Do any lines in the data below contain "wide"? If so, copy every one of them.

===============

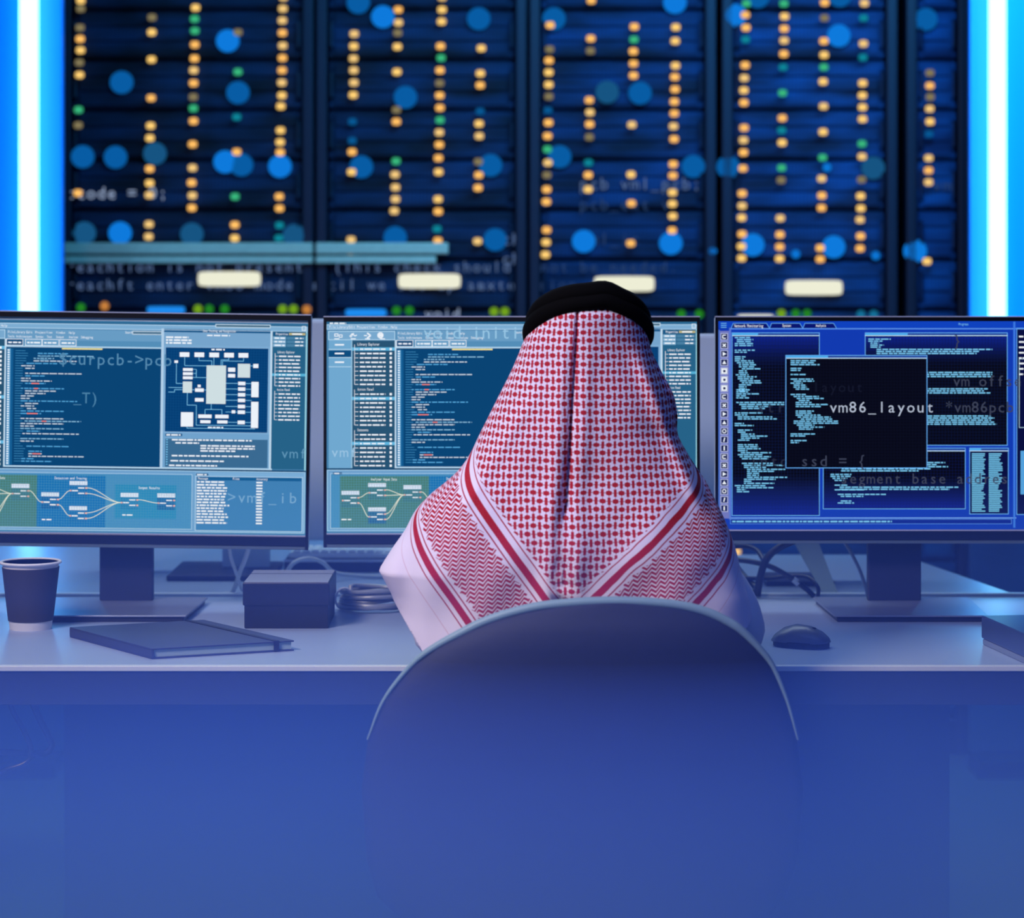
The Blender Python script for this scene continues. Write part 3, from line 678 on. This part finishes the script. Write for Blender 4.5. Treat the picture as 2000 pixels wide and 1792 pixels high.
# notebook
nb = thing('notebook', (-.58, 4.573, DZ), 'dark hardcover notebook with pale page edges and an elastic band, lying before the small box', 'notebook')
th = .018; L_, F_, R_, B_ = [Vector(v) for v in ((-.778, 4.66), (-.599, 4.405), (-.370, 4.50), (-.553, 4.755))]
O2 = Vector((-.58, 4.573)); quad = [tuple(v-O2) for v in (L_, F_, R_, B_)]
def inset(q, e, sp):
    c = sum((Vector(v) for v in q), Vector((0, 0)))/4
    return [tuple(c+(Vector(v)-c)*(1-e)) for v in q]
mcov = mat('navy_cover', (52, 60, 96), .5, noise=.12, scale=160)
c_ = MB(); c_.prism(quad, 0, .0028, 'z', .0008); c_.prism(quad, th-.0028, th, 'z', .0008)
sp = [Vector(quad[0]), Vector(quad[1])]; nrm = (Vector(quad[2])-Vector(quad[1])).normalized()*.004
c_.prism([tuple(sp[0]), tuple(sp[1]), tuple(sp[1]+nrm), tuple(sp[0]+nrm)], .0028, th-.0028)
c_.build('cover', mcov, nb)
pg = inset(quad, .025, 0); pm = mat('page_edges', (150, 176, 190), .8)
MB().prism(pg, .003, th-.003).build('pages', pm, nb)
e0 = Vector(quad[2])*.89+Vector(quad[1])*.11; e1 = Vector(quad[3])*.89+Vector(quad[0])*.11
t_ = (Vector(quad[1])-Vector(quad[2])).normalized()*.009; o_ = (e0-e1).normalized()*.0015
el = MB()
el.prism([tuple(e0), tuple(e0+t_), tuple(e1+t_), tuple(e1)], th, th+.0012)
el.prism([tuple(e0), tuple(e0+t_), tuple(e0+t_+o_), tuple(e0+o_)], .0, th+.0012)
el.build('elastic_band', mat('black_elastic', (22, 24, 44), .6), nb)
# box with lid
db = on_desk(1227); bx = thing('box', (PX(559, db), db+.09, DZ), 'small dark cardboard box with a lid beside the cable coil', 'box')
kb = db/F; wb = 82*kb; hb = 90*kb
mbx = mat('navy_card', (24, 28, 48), .42, noise=.06)
MB().box(-wb, wb, -.09, .09, 0, hb*.98, .002).build('body', mbx, bx)
MB().box(-wb-.0025, wb+.0025, -.0925, .0925, hb*.5, hb, .002).build('lid', mat('navy_card_lid', (28, 32, 54), .4), bx)
tag(MB().box(-wb, wb, -.09, .09, hb, hb+.0012).build('lid_top_sheen', mat('lid_sheen_grey', (150, 158, 178), .5), bx), 'lid top with its sheen coloured pale grey')  # reflected sheen of the lid put in as a paler sheet
MB().box(-wb, wb, .03, .033, hb+.0012, hb+.0016).build('lid_fold', mbx, bx)
# mouse
dm = on_desk(1262); km = dm/F; ms = thing('computer_mouse', (PX(1565, dm), dm, DZ), 'dark grey computer mouse to the right of the person', 'mouse')
rings = []
for t, w_, h_ in ((0, .5, .10), (.06, .8, .42), (.2, .98, .78), (.42, 1, 1.0), (.65, .96, .93), (.85, .82, .66), (.96, .6, .36), (1, .34, .12)):
    ring = []
    for a in range(20):
        c, s_ = math.cos(2*PI*a/20), math.sin(2*PI*a/20)
        ring.append((-.05+.1*t, .031*w_*c, (.0095+max(s_, -.05)*.029*h_)))
    rings.append(ring)
mb_ = MB(); mb_.loft(rings); sh = mb_.build('shell', mat('mouse_grey', (96, 102, 124), .34), ms, True); sh.rotation_euler = (0, 0, math.radians(-28))
mb_ = MB(); mb_.loft([[(x*1.01, y*1.03, 0.0005) for x, y in [(-.05*math.cos(2*PI*a/24), .031*math.sin(2*PI*a/24)) for a in range(24)]], [(x*1.01, y*1.03, .0105) for x, y in [(-.05*math.cos(2*PI*a/24), .031*math.sin(2*PI*a/24)) for a in range(24)]]])
o = mb_.build('base', mat('mouse_base', (14, 15, 26), .5), ms); o.rotation_euler = (0, 0, math.radians(-28))
mb_ = MB(); mb_.tube([(.022, -.003, .0285), (.022, .003, .0285)], .006, 14); o = mb_.build('scroll_wheel', M['blackcable'], ms); o.rotation_euler = (0, 0, math.radians(-28))
# dark case at the right end
cs = thing('case', (1.0, 4.5, DZ), 'flat dark blue case with a pale underside at the right end of the desk', 'case')
cs.rotation_euler = (0, 0, math.radians(8))
x0 = -.178
MB().box(x0, .16, -.13, .1, .011, .05, .003).build('lid', mat('blue_case', (44, 56, 100), .32), cs)
MB().box(x0+.002, .158, -.128, .098, 0, .0105, .002).build('tray', mat('pale_tray', (110, 122, 150), .5), cs)
# coil of network cable
cl = MB(); dcoil = 5.0; cc = Vector((PX(732, dcoil), dcoil+.02, DZ))
pts = []
for i in range(9*28):
    t = i/28; a = 2*PI*t; r = .058+.008*math.sin(t*2.4)+.004*math.sin(t*5.1)
    lay = t % 4.5
    pts.append((r*math.cos(a)*1.02, r*math.sin(a)*.95, .0045+.0075*lay+.003*math.sin(a*1+t)+.0035))
pts += [(.066, .03, .03), (.085, .05, .02), (.11, .05, .0045)]
coil = thing('cable_coil', cc, 'coil of grey network cable lying between the small box and the person', 'cable coil')
cl.tube(pts, .0042, 8); cl.build('cable', M['greycable'], coil, True)
ti = MB(); ti.tube([(-.058+.016*math.cos(a), -.018+.01*math.cos(a), .024+.02*math.sin(a)) for a in [2*PI*i/16 for i in range(16)]], .0022, 6, True); ti.build('tie', M['whitecable'], coil, True)

def cable(pts, r, m, label, d=None, group=None):
    pp = spline([P(*p) if len(p) == 3 else P(p[0], p[1], d) for p in pts], 8)
    b = MB(); b.tube(pp, r, 10); o = b.build('cable', m, None, True, loc=pp[0]); return tag(o, label, 'cable', group)
cable([(447, 1045, 5.16), (450, 1085, 5.18), (462, 1120, 5.2), (474, 1152, 5.25), (490, 1160, 5.28)], .0034, M['whitecable'], 'white cable bending to the right behind the small box, left of two that cross')
cable([(489, 1045, 5.16), (483, 1080, 5.19), (468, 1118, 5.22), (455, 1155, 5.27), (438, 1160, 5.29)], .0046, M['whitecable'], 'thicker white cable slanting down to the left, crossing the other near the small box')
cable([(560, 1116, 5.4), (575, 1098, 5.4), (602, 1090, 5.42), (630, 1098, 5.44), (652, 1117, 5.46), (700, 1124, 5.5), (760, 1126, 5.5)], .0042, M['whitecable'], 'white cable arching up behind the small dark box')
KC = 'black cables tangled behind the right monitor'
cable([(1479, 1164, 5.2), (1484, 1130, 5.2), (1497, 1092, 5.2), (1523, 1068, 5.2), (1565, 1050, 5.2)], [.0075]*4*8+[.0075], M['blackcable'], 'thick black cable rising from the gutter and bending right under the monitor', group=KC)
cable([(1425, 1092, 5.24), (1465, 1096, 5.22), (1505, 1106, 5.21), (1548, 1130, 5.2), (1575, 1150, 5.2), (1590, 1164, 5.2)], .0052, M['blackcable'], 'black cable with a pale tag sloping down to the gutter', group=KC)
cable([(1440, 1128, 5.26), (1500, 1129, 5.25), (1550, 1124, 5.24), (1580, 1128, 5.22), (1597, 1146, 5.2), (1598, 1164, 5.2)], .004, M['blackcable'], 'thin black cable looping level and then straight down beside the slanting leg', group=KC)
cable([(1425, 1068, 5.3), (1455, 1066, 5.3), (1478, 1074, 5.28), (1492, 1094, 5.25)], .005, M['blackcable'], 'short black cable just under the monitor beside the red headscarf', group=KC)
cable([(1440, 1108, 5.3), (1458, 1130, 5.27), (1478, 1150, 5.24), (1462, 1160, 5.22)], .006, M['blackcable'], 'black cable hooked back near the red headscarf', group=KC)
cable([(1640, 1045, 5.16), (1660, 1075, 5.17), (1680, 1115, 5.18), (1692, 1152, 5.19), (1694, 1163, 5.2)], .0034, M['greycable'], 'shiny grey cable hanging beside the neck of the right monitor')
# pale tag on the sloping cable
lp = P(1552, 1133, 5.19); tg = MB(); tg.tube([P(1549, 1130.5, 5.2), P(1560, 1139.5, 5.2)], .0062, 12); tag(tg.build('cable_tag', M['deskedge'], None, True, loc=lp), 'small pale tag wrapped round the sloping black cable', 'tag')
# dark tray with a white keyboard on the desk opposite
dt = 5.62; tr = thing('tray', (PX(665, dt), dt+.06, DZ), 'low dark tray under the white keyboard behind the middle monitor', 'tray')
MB().box(-.12, .135, -.06, .09, 0, .026, .003).build('body', M['dark'], tr); MB().box(-.12, .135, -.064, -.06, .022, .027).build('edge', M['edge'], tr)
kb_ = thing('keyboard', (PX(672, dt), dt+.06, DZ+.027), 'white keyboard on the dark tray behind the middle monitor', 'keyboard')
MB().box(-.118, .128, -.05, .08, 0, .012, .003).build('body', mat('white_plastic', (226, 232, 240), .4), kb_)
kk = MB()
for i in range(12):
    for j in range(5): kk.box(-.11+i*.0195, -.11+i*.0195+.0165, -.045+j*.024, -.045+j*.024+.02, .012, .017, .002, 1)
kk.build('keys', mat('white_keys', (232, 236, 244), .4), kb_)
# cables under the left end of the desk
cable([(12, 1345, 4.4), (24, 1385, 4.4), (46, 1425, 4.4), (60, 1460, 4.4), (55, 1485, 4.4), (20, 1500, 4.4), (-30, 1502, 4.42), (-40, 1345, 4.42)], .0046, M['blackcable'], 'dark cable hanging in a wide loop under the left end of the desk')
cable([(56, 1345, 4.42), (72, 1392, 4.42), (92, 1432, 4.42), (101, 1455, 4.42), (88, 1470, 4.42), (50, 1471, 4.44), (-20, 1466, 4.45)], .0056, M['blackcable'], 'thick dark cable loop nearer the board under the left end of the desk')

# ------------------------------------------------------------------ office chair
CD = 4.0
ch = thing('office_chair', (PX(1150, CD), 4.15, 0), 'dark office chair with a broad rounded back and pale rim under the person', 'chair')
cxw = PX(1150, CD)
OUT = [(1173, 1176, 1226), (1176, 1120, 1280), (1183, 1056, 1335), (1196, 1000, 1382), (1213, 950, 1418), (1232, 910, 1447), (1268, 845, 1484), (1305, 800, 1512), (1372, 748, 1540),
       (1450, 716, 1562), (1550, 704, 1575), (1690, 714, 1564), (1760, 735, 1540), (1800, 780, 1500)]
def bend(x): return 4.0-4.15+.35*(x-PX(1150, CD)+cxw-cxw)**2
rings = []
NR = 40
for y, xl, xr in OUT:
    z = PZ(y, CD); a, b = PX(xl, CD), PX(xr, CD); ring = []
    t = min(1, (1690-y)/500); hd = .012+.018*min(1, (y-1172)/60)
    for k_ in range(NR):
        an = 2*PI*k_/NR; c, s_ = math.cos(an), math.sin(an)
        xx = (a+b)/2+(b-a)/2*math.copysign(abs(c)**.75, c); yy = math.copysign(abs(s_)**.75, s_)*hd
        ring.append((xx-cxw, 4.0-4.15+.3*(xx-(a+b)/2)**2+yy, z))
    rings.append(ring)
m_ = MB(); m_.loft(rings); m_.build('backrest', mat('navy_upholstery', (24, 34, 70), .7, noise=.1, scale=90, bump=.2), ch, True)
tp = [(xl, y) for y, xl, xr in OUT[::-1]]+[(xr, y) for y, xl, xr in OUT]
tp2 = []
for x, y in tp:
    i = [q for q in OUT if q[0] == y][0]; a, b = PX(i[1], CD), PX(i[2], CD); xx = PX(x, CD)
    tp2.append((xx-cxw, 4.0-4.15-.006+.3*(xx-(a+b)/2)**2, PZ(y, CD)))
sp_ = spline(tp2[4:-4], 6); ns = len(sp_)
m_ = MB(); m_.tube(sp_, [.0015+.0062*min(1, min(i, ns-1-i)/26) for i in range(ns)], 10); m_.build('edge_trim', mat('pale_trim', (126, 156, 168), .5), ch, True)
m_ = MB(); m_.box(-.26, .26, -.10, .30, .40, .47, .025, 3); m_.build('seat', MATS['navy_upholstery'], ch, True)
m_ = MB(); m_.box(-.04, .04, -.17, -.135, .36, .62, .01).box(-.04, .04, -.17, .06, .36, .395, .01); m_.build('back_bracket', M['blackcable'], ch)
MB().lathe([(.028, .09), (.028, .36)], 20, 0, .06).build('column', M['alu'], ch, True)
for k_ in range(5):
    a = 2*PI*k_/5+.3; e = Vector((.29*math.cos(a), .06+.29*math.sin(a), .075))
    m_ = MB(); m_.tube([(0, .06, .115), (e.x*.5, .06+(e.y-.06)*.5, .10), tuple(e)], [.026, .02, .016], 10); m_.build('leg', M['blackcable'], ch, True)
    m_ = MB(); m_.tube([(e.x-.018, e.y, .028), (e.x+.018, e.y, .028)], .027, 16); m_.build('caster', M['blackcable'], ch, True)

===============

EXERCISE SOLUTION:
The Blender Python script for this scene continues. Write part 3, from line 678 on. This part finishes the script. Write for Blender 4.5. Treat the picture as 2000 pixels wide and 1792 pixels high.
cable([(12, 1345, 4.4), (24, 1385, 4.4), (46, 1425, 4.4), (60, 1460, 4.4), (55, 1485, 4.4), (20, 1500, 4.4), (-30, 1502, 4.42), (-40, 1345, 4.42)], .0046, M['blackcable'], 'dark cable hanging in a wide loop under the left end of the desk')